EPA’s Military-Grade Equipment Stockpiling Raises Questions

(BrightPress.org) – The Environmental Protection Agency (EPA) is coming under scrutiny after a September 2023 letter from Sen. Chuck Grassley (R-IA) addressed to EPA Administrator Michael Regan resurfaced in which the Senator asked Regan to explain why the EPA is making multi-million dollar purchases of advanced military hardware, weapons, and ammunition.

In the letter, Grassley highlights how the EPA has already spent nearly $3 million during the first three years of the Biden administration. With a year left to go, that’s already more than double what the Trump administration spent during its entire four years. The letter also noted that Obama’s EPA spent $6,584,473 on armor, mobile command vehicles, firearms, and other military equipment.

The letter inquired as to why the agency needed it and outlined a request for a full accounting and all records related to every time the equipment was used in the field.

Grassley noted that from 2005 through 2023 the EPA dropped over $8 million on trailers and motor vehicles. This category included mobile command posts, segways, and all-terrain vehicles, according to Grassley. He mentioned an additional purchase of $61,362 for a remote-controlled ground vehicle, that’s one expensive drone.

Grassley further highlighted spending of just under $34,000 for flyable drones and a further $207,442 on “deception equipment” and “camouflage.”

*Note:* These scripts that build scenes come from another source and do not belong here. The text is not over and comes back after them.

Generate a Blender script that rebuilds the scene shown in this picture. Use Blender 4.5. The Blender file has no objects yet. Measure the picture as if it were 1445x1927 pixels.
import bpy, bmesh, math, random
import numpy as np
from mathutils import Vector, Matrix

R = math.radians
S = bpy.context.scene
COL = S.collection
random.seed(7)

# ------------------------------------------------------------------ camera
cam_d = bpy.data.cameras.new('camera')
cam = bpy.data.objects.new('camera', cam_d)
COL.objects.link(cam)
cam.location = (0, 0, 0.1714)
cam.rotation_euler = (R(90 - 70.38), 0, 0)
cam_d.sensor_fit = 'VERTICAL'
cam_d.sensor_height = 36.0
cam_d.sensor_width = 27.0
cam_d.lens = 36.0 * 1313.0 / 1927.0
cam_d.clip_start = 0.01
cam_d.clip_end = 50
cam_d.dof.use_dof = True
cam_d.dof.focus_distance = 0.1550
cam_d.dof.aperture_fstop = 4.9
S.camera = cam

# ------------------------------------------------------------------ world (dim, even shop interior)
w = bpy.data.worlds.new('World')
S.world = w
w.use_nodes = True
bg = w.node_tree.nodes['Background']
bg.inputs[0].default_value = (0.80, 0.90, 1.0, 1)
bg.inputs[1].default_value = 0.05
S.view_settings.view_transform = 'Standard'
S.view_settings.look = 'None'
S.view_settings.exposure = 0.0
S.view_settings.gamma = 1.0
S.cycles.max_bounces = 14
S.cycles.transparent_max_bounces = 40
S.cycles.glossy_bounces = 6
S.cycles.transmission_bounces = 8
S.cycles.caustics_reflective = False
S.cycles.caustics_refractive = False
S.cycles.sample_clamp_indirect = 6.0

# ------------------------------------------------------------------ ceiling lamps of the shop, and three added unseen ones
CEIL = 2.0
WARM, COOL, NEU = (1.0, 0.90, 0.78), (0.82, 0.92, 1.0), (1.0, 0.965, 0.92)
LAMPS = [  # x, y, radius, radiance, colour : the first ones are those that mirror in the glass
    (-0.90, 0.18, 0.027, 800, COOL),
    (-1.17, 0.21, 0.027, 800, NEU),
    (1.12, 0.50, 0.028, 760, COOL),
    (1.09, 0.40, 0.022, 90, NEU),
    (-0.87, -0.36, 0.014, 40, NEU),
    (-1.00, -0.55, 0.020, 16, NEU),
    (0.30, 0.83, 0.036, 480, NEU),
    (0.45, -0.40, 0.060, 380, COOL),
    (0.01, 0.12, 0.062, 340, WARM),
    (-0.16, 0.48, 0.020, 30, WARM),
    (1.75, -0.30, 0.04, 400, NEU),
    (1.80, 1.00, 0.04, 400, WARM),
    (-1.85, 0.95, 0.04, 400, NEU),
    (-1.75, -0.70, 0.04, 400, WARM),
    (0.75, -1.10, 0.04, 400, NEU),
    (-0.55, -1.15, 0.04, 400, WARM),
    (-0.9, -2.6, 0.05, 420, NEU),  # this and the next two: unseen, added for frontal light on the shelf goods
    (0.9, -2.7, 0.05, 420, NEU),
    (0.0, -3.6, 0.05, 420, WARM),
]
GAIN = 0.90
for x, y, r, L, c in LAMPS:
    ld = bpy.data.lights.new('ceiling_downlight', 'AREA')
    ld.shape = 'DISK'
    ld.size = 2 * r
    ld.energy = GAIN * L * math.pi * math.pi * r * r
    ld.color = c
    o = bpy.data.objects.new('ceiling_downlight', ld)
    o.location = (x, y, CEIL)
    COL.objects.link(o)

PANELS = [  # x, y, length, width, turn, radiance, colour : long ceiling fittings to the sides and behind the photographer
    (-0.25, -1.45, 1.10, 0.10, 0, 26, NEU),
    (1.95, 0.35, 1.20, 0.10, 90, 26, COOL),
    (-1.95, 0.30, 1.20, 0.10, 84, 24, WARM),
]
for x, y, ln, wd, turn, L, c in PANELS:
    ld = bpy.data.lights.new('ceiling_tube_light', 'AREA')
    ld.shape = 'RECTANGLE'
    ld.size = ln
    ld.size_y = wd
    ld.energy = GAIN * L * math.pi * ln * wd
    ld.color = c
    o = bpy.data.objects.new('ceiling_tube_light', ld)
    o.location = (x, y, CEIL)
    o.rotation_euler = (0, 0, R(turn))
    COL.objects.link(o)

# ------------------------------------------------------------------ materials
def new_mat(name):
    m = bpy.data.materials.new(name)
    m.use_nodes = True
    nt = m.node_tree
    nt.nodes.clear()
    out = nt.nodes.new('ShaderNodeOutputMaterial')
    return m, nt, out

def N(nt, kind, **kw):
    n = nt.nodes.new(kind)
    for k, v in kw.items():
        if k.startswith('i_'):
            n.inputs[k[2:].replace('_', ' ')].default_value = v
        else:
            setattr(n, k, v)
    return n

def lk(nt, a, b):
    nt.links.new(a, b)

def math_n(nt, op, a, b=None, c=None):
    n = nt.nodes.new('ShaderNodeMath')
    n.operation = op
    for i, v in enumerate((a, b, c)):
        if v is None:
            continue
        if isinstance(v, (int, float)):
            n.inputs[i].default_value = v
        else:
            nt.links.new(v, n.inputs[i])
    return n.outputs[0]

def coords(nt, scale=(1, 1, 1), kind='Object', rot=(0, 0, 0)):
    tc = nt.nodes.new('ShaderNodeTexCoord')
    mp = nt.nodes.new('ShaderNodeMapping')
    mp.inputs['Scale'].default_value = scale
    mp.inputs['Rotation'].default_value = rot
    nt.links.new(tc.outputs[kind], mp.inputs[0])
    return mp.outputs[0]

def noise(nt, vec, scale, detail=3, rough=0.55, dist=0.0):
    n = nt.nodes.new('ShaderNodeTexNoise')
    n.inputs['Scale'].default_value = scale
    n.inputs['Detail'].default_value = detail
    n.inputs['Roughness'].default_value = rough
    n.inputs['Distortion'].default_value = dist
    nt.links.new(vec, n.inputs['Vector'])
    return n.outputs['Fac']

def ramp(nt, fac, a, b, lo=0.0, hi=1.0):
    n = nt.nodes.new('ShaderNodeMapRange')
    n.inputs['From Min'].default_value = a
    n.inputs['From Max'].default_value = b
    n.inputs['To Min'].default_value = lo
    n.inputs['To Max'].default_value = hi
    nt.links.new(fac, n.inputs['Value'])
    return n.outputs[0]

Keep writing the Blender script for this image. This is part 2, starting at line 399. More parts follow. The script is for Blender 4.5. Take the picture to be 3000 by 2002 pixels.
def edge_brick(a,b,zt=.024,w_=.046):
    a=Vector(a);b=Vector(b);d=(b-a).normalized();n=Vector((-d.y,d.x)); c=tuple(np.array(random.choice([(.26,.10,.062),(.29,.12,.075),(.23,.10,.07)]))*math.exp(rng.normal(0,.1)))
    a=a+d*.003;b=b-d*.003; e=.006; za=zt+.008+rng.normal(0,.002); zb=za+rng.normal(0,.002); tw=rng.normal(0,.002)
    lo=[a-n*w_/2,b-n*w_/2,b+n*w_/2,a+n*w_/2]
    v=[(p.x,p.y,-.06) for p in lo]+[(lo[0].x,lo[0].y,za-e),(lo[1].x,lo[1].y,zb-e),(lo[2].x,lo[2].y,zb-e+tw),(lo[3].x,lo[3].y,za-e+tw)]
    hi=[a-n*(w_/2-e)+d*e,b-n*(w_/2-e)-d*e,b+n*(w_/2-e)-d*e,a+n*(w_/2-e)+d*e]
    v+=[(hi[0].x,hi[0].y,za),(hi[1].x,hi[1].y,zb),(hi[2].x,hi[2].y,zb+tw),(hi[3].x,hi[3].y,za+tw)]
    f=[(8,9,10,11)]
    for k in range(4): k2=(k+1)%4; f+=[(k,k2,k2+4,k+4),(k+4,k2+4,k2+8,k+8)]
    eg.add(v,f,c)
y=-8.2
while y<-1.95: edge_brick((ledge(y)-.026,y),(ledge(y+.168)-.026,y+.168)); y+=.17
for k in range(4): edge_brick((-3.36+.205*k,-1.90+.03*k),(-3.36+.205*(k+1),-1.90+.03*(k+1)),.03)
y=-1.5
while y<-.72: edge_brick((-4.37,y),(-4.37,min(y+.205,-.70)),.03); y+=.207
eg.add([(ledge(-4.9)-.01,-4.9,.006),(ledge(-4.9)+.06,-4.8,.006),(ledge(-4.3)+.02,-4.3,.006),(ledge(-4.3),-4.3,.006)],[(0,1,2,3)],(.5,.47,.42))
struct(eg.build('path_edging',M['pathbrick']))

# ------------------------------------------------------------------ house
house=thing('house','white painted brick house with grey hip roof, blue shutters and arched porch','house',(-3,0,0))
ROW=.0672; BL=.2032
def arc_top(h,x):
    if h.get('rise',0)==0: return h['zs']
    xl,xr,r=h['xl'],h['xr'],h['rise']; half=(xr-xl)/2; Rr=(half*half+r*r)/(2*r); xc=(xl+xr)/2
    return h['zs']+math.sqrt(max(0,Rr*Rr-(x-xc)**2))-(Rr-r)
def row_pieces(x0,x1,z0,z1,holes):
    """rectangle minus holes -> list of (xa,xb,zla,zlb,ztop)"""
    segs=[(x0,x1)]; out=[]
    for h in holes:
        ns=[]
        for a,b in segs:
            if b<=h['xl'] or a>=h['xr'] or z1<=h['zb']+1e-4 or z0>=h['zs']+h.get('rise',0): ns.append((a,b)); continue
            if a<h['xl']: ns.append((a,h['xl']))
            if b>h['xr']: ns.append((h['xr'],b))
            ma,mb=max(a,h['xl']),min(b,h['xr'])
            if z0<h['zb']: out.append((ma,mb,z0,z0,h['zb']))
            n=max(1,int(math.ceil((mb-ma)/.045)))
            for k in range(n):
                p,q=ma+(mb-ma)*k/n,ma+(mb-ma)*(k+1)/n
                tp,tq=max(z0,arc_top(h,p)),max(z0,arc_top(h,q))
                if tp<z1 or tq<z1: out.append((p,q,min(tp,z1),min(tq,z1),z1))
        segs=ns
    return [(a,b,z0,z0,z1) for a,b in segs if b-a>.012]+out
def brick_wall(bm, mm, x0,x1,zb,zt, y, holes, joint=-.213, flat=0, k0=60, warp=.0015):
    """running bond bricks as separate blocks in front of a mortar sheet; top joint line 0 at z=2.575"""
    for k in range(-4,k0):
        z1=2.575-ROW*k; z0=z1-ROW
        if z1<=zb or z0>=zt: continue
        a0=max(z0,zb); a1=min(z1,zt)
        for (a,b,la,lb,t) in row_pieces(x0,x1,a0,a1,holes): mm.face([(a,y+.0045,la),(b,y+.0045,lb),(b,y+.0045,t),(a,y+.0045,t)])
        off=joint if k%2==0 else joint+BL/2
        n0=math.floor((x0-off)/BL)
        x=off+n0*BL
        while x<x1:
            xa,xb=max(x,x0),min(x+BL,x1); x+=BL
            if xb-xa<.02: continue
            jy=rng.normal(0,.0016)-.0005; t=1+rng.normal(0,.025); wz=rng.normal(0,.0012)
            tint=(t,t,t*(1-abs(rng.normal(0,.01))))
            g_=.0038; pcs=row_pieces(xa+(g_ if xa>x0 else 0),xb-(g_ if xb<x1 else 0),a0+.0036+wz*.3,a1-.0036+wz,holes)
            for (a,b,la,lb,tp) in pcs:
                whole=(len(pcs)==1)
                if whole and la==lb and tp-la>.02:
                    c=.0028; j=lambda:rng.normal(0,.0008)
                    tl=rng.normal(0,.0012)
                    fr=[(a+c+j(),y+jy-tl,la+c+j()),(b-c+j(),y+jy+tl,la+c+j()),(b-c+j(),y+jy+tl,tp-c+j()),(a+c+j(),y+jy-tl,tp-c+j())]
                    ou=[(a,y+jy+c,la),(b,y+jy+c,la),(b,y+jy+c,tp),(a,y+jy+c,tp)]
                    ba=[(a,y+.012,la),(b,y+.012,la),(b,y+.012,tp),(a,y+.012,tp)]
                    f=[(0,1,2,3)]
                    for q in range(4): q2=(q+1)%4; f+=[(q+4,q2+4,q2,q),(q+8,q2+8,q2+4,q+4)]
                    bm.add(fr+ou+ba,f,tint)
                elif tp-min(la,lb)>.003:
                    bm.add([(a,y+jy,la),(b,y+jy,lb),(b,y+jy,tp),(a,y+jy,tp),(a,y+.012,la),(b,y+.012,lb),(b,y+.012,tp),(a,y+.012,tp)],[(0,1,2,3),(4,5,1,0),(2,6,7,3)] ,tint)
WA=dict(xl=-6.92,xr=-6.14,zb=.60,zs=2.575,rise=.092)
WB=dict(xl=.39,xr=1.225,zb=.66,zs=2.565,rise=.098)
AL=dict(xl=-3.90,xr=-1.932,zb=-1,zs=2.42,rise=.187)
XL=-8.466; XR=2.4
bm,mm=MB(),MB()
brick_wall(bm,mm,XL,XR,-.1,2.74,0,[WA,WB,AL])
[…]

The EPA maintains an operational force of roughly 200 federal officers who have access to 857 guns and roughly half a million rounds of ammunition, per Grassley.

Crucially, Grassley is asking for a full detailed summary of every time the equipment was used.

Grassley pointed out that this is the same organization that recently had a stunning defeat at the SCOTUS. EPA had argued for expansion of its authorities to include the ability to regulate every puddle, ditch, and seasonal pond in the country under the Clean Water Act. SCOTUS slapped down their arguments and restricted its ability to the letter of the law, which only includes established and consistent lakes, rivers, streams, and swamps.